Rand Paul makes gaffe on Rachel Maddow

Duct Tape

We hope this won't be necessary. Image from Wikimedia Commons.

The recent winner of the Kentucky Republican primary for the upcoming Senate elections, Rand Paul, the son of famous libertarian Ron Paul, has gone and put his foot in his mouth.  To be fair, his meaning was somewhat lost in the shuffle.  He was in an interview with Rachel Maddow, and he appeared to imply he was in favor of getting rid of the Civil Rights Act.  He did go on to clarify what he meant, and he stated unequivocally he would not try to repeal the Civil Rights Act.

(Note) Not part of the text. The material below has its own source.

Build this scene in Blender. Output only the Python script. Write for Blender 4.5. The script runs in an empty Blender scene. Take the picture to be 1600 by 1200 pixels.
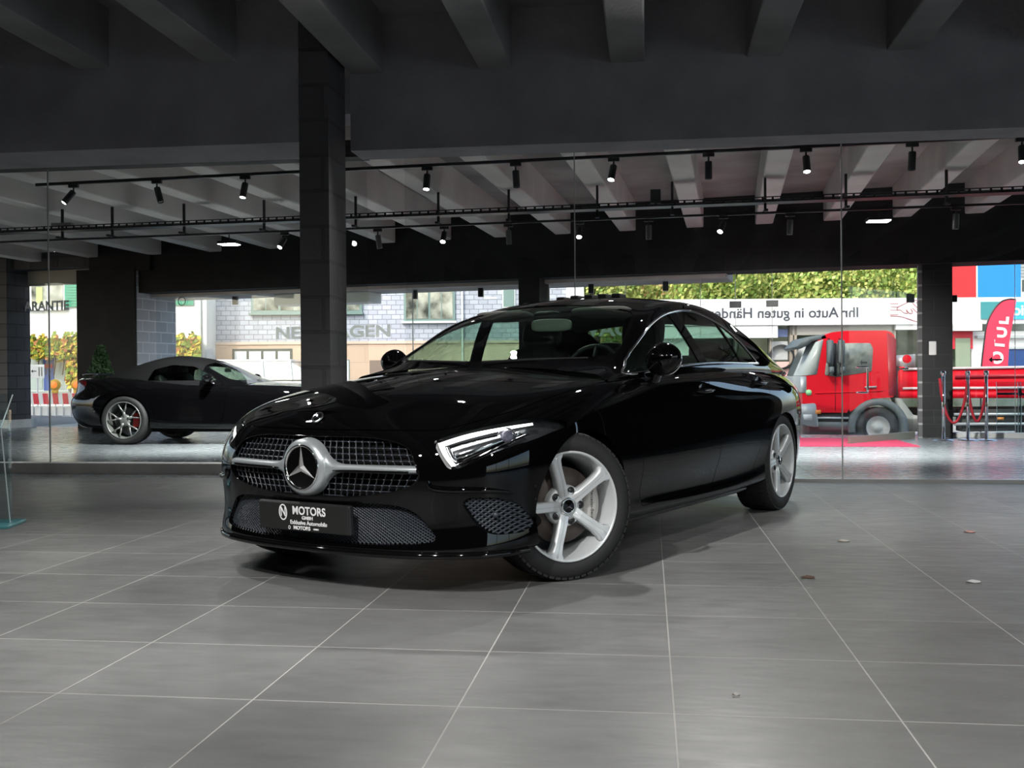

Rand Paul on ‘Rachel Maddow’

After he won the Republican Primary to run for United States Senate, Rand Paul was invited on “The Rachel Maddow Show.”  Rand Paul has a generous libertarian streak, just as his famous father does, and he had been critical of the 1964 Civil Rights Act, saying he did not think government should tell private businesses how to run.  On Rachel Maddow’s show, she obviously wasn’t going to let that go lightly.  The Civil Rights Act is a touchy subject, and the wrong words can get a candidate on the fast track to having the extra cash they have in campaign coffers going to waste.

What he meant

He did scramble to clarify what he meant. He went on to say that of the 10 components of the act, he was completely behind of nine of them, but the one he didn’t like concerned business practices.  He is a Tea Party darling, already has the Sarah Palin endorsement (though backing a candidate based on approval from a former governor that didn’t finish one term seems foolhardy), and is clearly after the populist right wing for votes. He celebrated his victory at one of the poshest country clubs in Kentucky, before going on “The Rachel Maddow Show,” according to the Christian Science Monitor.

Taboos exist for a reason

By saying something negative about the Civil Rights Act, Rand Paul did not do himself any favors. Granted, his reasoning behind what he was saying was that he opposes excessive government intervention into the private sector. Governmental intrusions often benefit no one but the government, but sometimes, intrusions are made when doing nothing would permit the continued existence of an egregiously foul practice, which is what the Civil Rights Act banned.